The recently introduced USB 3.1 specification comes with a new connector that finally solves the biggest problems with the original USB spec, the requirement for mechanical orientation. All of the prior USB connectors and cables are keyed so they can only be plugged in one way; also, the cables are not reversible. Well, maybe this isn't the "biggest problem," but it certainly is a nuisance. In my experience, it takes no less than three attempts to successfully plug a USB cable into the back of a computer or my cell phone. As you can see in the image below, the new USB 3.1, Type-C connector finally brings mechanically symmetrical to the world of USB.

EEOL 2016JUL07 TA 01Fig1

USB 3.1 is a significant upgrade, including extra power capability, higher speed data, and reversible smart cables that can be plugged in in any orientation.
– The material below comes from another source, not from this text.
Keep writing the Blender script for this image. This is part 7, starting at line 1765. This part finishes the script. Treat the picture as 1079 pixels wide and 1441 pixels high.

One of the downsides is extra complexity. The full-spec smart cable has electronics in it that allow it to determine exactly what it's talking to on each side and adjust accordingly. This allows it to accommodate a number of blinding fast data formats as well as a variety of charging current levels. Reading the spec can be a bit intimidating when compared to the USB Micro-B connector and the FTDI USB 2.0 to UART chips most of us microcontroller folks have gotten used to. Upon researching this further, however, I discovered that, while the connectors themselves aren't compatible with older cables, the 3.1 specification will accommodate basic USB 2.0 data signals with minimal added complexity. It is possible, not difficult, and officially supported, to wire in a Type-C connector to an existing USB 2.0 design. My first use of the Type-C connector is coming in an electronic ruler that I'm designing with prolific project creator and editorial director Max Maxfield. The ruler will be Arduino-compatible and will be programmed via USB. In the original implementation, as I do with most of my designs, I put an FTDI FT231X chip to go between the UART on the MCU and a USB Micro-B connector. In this incarnation of the design, I'm keeping the Micro-B connector, but I'm also adding a Type-C connector. The ruler will still be talking over USB 2.0 protocol, but can communicate through either a Micro-B cable or a new Type-C cable. The diagram below shows the pin layout for the signal, power, and ground connections, as seen in a face-on view of the connector.

EEOL 2016JUL07 TA 01Fig2

You can see that this two-sided connector has all of the power and ground pins, along with the USB 2.0 D+ and D- pins, duplicated on diagonally opposite sides. Since I'm just discussing USB 2.0 compatibility, we only need to worry about the D+, D-, Vbus, Ground, CC1, and CC2 pins. The TX1/2/±, RX1/2/+/, and SBU1/2 connectors are used for higher-speed and alternate modes, such as full-speed 3.1, DisplayPort, and HDMI. Only the power, ground, D+, and D- connections are mirrored exactly. In the case of the higher-speed 3.1 modes, the electronics in the smart cable ensure that the signals go where they are supposed to. The specification requires that the cable carries only one pair of D+ and D-, while the connector has both sets. This still provides universal and reversible connections, but with two fewer wires. The CC1 and CC2 pins are used for pull-down resistors to instruct a smart cable, or upstream device, as to the orientation of the cable and power delivery options. In my case, a basic USB 2.0 device requires 5.1K pull-down resistors (R3 and R4) on both CC1 and CC2.

EEOL 2016JUL07 TA 01Fig3

J2 is the Type-C connector, while J1 is the Micro-B connector. All of the D- pins and D+ pins are connected, respectively, to the FT231X (U2) USBDM and USBDP pins through 27Ω resistors (R1 and R2), just as they would be in a USB 2.0-only setup. I can leave everything else unconnected. I added protection diodes (D20 and D21) to keep 5V current from one cable going back up the other—should they both be plugged in at the same time—and potentially damaging one or other system. Data line collision caused by both cables being plugged in won't hurt anything—it just won't work—so I left off that protection (I'm relying on users to not do this). In the layout below, you can see the relative size of the Micro-B connector (J1) on the left as compared compared to the Type-C SMT/Thru-hole connector (J2) on the right.

EEOL 2016JUL07 TA 01Fig4

For a better view, the image below shows, a USB Micro-B connector (upper left), a surface mount (SMT)-only USB Type-C connector (upper middle), and a combined SMT and through-hole Type-C connector (upper right), next to a US dime (lower left).

EEOL 2016JUL07 TA 01Fig5

I, for one, am anxiously awaiting the general and widespread adoption of USB Type-C connectors. Until that time, as long as I have the board space available, I'll be putting both connectors on my boards. How about you? Are you already deploying USB Type-C connectors in your embedded systems? If not, when do you anticipate doing so?